Your instructions: Copy every line of the material below word for word.
— START OF Data extract —
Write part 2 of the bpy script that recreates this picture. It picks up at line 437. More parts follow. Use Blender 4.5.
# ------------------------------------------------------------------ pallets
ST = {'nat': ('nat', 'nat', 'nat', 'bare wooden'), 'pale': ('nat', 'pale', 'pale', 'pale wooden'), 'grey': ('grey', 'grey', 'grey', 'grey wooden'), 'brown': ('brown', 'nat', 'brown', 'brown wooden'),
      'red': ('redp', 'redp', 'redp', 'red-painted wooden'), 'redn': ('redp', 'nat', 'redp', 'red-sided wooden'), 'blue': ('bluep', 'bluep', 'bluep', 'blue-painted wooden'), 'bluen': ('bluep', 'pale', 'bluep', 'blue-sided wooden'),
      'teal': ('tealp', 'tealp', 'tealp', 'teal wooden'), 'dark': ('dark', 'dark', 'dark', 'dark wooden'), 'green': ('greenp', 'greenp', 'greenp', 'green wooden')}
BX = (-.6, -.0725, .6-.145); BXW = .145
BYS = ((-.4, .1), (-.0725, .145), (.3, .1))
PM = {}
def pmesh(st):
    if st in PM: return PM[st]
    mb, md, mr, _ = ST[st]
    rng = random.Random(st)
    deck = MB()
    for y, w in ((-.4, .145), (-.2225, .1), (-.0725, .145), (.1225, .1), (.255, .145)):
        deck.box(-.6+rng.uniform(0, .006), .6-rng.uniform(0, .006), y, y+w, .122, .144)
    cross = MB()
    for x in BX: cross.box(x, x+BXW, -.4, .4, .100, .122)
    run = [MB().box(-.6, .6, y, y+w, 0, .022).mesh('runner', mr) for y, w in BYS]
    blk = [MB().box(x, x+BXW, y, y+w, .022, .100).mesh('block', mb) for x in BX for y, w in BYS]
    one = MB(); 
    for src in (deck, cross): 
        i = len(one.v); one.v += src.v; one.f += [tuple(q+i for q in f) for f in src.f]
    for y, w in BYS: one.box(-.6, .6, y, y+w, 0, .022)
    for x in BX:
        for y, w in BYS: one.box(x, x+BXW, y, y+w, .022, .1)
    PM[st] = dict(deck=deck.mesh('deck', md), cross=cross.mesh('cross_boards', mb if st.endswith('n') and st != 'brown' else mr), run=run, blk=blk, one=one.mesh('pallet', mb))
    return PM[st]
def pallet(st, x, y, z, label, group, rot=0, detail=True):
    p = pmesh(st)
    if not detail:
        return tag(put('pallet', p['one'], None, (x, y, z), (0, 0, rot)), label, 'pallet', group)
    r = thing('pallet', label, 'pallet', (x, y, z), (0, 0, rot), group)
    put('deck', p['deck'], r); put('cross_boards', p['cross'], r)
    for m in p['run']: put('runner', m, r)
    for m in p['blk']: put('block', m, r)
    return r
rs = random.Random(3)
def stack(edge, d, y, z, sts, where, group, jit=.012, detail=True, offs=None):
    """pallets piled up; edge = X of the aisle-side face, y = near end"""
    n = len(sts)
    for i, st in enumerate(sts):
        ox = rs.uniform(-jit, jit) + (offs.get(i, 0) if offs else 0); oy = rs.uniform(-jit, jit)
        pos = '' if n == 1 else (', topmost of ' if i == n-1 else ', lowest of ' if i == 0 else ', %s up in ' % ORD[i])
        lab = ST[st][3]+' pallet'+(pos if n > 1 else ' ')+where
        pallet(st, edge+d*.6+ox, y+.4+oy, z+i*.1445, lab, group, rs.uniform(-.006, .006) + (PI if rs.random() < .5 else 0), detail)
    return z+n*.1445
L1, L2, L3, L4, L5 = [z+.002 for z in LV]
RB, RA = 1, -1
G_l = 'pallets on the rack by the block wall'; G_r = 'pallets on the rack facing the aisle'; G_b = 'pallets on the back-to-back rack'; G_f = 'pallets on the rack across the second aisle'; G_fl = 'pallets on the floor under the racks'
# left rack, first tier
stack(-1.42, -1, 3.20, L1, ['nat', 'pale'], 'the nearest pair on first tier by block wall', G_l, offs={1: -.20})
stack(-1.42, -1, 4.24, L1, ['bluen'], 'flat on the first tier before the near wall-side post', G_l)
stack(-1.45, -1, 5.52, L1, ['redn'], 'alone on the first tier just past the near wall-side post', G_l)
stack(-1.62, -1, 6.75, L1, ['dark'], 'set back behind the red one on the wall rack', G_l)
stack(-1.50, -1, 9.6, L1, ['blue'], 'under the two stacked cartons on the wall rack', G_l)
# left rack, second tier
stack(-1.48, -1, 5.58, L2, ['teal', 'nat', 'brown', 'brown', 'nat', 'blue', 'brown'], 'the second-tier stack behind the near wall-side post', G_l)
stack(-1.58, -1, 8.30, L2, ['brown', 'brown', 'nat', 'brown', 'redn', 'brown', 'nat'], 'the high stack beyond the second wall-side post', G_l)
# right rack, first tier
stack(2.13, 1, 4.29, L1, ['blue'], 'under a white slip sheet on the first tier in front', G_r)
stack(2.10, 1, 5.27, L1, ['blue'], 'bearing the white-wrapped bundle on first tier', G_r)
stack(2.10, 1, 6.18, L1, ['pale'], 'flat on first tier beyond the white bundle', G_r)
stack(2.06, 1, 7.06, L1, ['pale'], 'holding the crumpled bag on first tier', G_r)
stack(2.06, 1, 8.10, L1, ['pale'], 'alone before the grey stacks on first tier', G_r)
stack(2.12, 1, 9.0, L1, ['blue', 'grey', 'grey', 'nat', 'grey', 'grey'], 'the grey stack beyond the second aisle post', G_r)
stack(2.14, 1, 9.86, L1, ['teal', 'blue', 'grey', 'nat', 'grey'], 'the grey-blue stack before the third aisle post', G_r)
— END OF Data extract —
Task output:
Write part 2 of the bpy script that recreates this picture. It picks up at line 437. More parts follow. Use Blender 4.5.
# ------------------------------------------------------------------ pallets
ST = {'nat': ('nat', 'nat', 'nat', 'bare wooden'), 'pale': ('nat', 'pale', 'pale', 'pale wooden'), 'grey': ('grey', 'grey', 'grey', 'grey wooden'), 'brown': ('brown', 'nat', 'brown', 'brown wooden'),
      'red': ('redp', 'redp', 'redp', 'red-painted wooden'), 'redn': ('redp', 'nat', 'redp', 'red-sided wooden'), 'blue': ('bluep', 'bluep', 'bluep', 'blue-painted wooden'), 'bluen': ('bluep', 'pale', 'bluep', 'blue-sided wooden'),
      'teal': ('tealp', 'tealp', 'tealp', 'teal wooden'), 'dark': ('dark', 'dark', 'dark', 'dark wooden'), 'green': ('greenp', 'greenp', 'greenp', 'green wooden')}
BX = (-.6, -.0725, .6-.145); BXW = .145
BYS = ((-.4, .1), (-.0725, .145), (.3, .1))
PM = {}
def pmesh(st):
    if st in PM: return PM[st]
    mb, md, mr, _ = ST[st]
    rng = random.Random(st)
    deck = MB()
    for y, w in ((-.4, .145), (-.2225, .1), (-.0725, .145), (.1225, .1), (.255, .145)):
        deck.box(-.6+rng.uniform(0, .006), .6-rng.uniform(0, .006), y, y+w, .122, .144)
    cross = MB()
    for x in BX: cross.box(x, x+BXW, -.4, .4, .100, .122)
    run = [MB().box(-.6, .6, y, y+w, 0, .022).mesh('runner', mr) for y, w in BYS]
    blk = [MB().box(x, x+BXW, y, y+w, .022, .100).mesh('block', mb) for x in BX for y, w in BYS]
    one = MB(); 
    for src in (deck, cross): 
        i = len(one.v); one.v += src.v; one.f += [tuple(q+i for q in f) for f in src.f]
    for y, w in BYS: one.box(-.6, .6, y, y+w, 0, .022)
    for x in BX:
        for y, w in BYS: one.box(x, x+BXW, y, y+w, .022, .1)
    PM[st] = dict(deck=deck.mesh('deck', md), cross=cross.mesh('cross_boards', mb if st.endswith('n') and st != 'brown' else mr), run=run, blk=blk, one=one.mesh('pallet', mb))
    return PM[st]
def pallet(st, x, y, z, label, group, rot=0, detail=True):
    p = pmesh(st)
    if not detail:
        return tag(put('pallet', p['one'], None, (x, y, z), (0, 0, rot)), label, 'pallet', group)
    r = thing('pallet', label, 'pallet', (x, y, z), (0, 0, rot), group)
    put('deck', p['deck'], r); put('cross_boards', p['cross'], r)
    for m in p['run']: put('runner', m, r)
    for m in p['blk']: put('block', m, r)
    return r
rs = random.Random(3)
def stack(edge, d, y, z, sts, where, group, jit=.012, detail=True, offs=None):
    """pallets piled up; edge = X of the aisle-side face, y = near end"""
    n = len(sts)
    for i, st in enumerate(sts):
        ox = rs.uniform(-jit, jit) + (offs.get(i, 0) if offs else 0); oy = rs.uniform(-jit, jit)
        pos = '' if n == 1 else (', topmost of ' if i == n-1 else ', lowest of ' if i == 0 else ', %s up in ' % ORD[i])
        lab = ST[st][3]+' pallet'+(pos if n > 1 else ' ')+where
        pallet(st, edge+d*.6+ox, y+.4+oy, z+i*.1445, lab, group, rs.uniform(-.006, .006) + (PI if rs.random() < .5 else 0), detail)
    return z+n*.1445
L1, L2, L3, L4, L5 = [z+.002 for z in LV]
RB, RA = 1, -1
G_l = 'pallets on the rack by the block wall'; G_r = 'pallets on the rack facing the aisle'; G_b = 'pallets on the back-to-back rack'; G_f = 'pallets on the rack across the second aisle'; G_fl = 'pallets on the floor under the racks'
# left rack, first tier
stack(-1.42, -1, 3.20, L1, ['nat', 'pale'], 'the nearest pair on first tier by block wall', G_l, offs={1: -.20})
stack(-1.42, -1, 4.24, L1, ['bluen'], 'flat on the first tier before the near wall-side post', G_l)
stack(-1.45, -1, 5.52, L1, ['redn'], 'alone on the first tier just past the near wall-side post', G_l)
stack(-1.62, -1, 6.75, L1, ['dark'], 'set back behind the red one on the wall rack', G_l)
stack(-1.50, -1, 9.6, L1, ['blue'], 'under the two stacked cartons on the wall rack', G_l)
# left rack, second tier
stack(-1.48, -1, 5.58, L2, ['teal', 'nat', 'brown', 'brown', 'nat', 'blue', 'brown'], 'the second-tier stack behind the near wall-side post', G_l)
stack(-1.58, -1, 8.30, L2, ['brown', 'brown', 'nat', 'brown', 'redn', 'brown', 'nat'], 'the high stack beyond the second wall-side post', G_l)
# right rack, first tier
stack(2.13, 1, 4.29, L1, ['blue'], 'under a white slip sheet on the first tier in front', G_r)
stack(2.10, 1, 5.27, L1, ['blue'], 'bearing the white-wrapped bundle on first tier', G_r)
stack(2.10, 1, 6.18, L1, ['pale'], 'flat on first tier beyond the white bundle', G_r)
stack(2.06, 1, 7.06, L1, ['pale'], 'holding the crumpled bag on first tier', G_r)
stack(2.06, 1, 8.10, L1, ['pale'], 'alone before the grey stacks on first tier', G_r)
stack(2.12, 1, 9.0, L1, ['blue', 'grey', 'grey', 'nat', 'grey', 'grey'], 'the grey stack beyond the second aisle post', G_r)
stack(2.14, 1, 9.86, L1, ['teal', 'blue', 'grey', 'nat', 'grey'], 'the grey-blue stack before the third aisle post', G_r)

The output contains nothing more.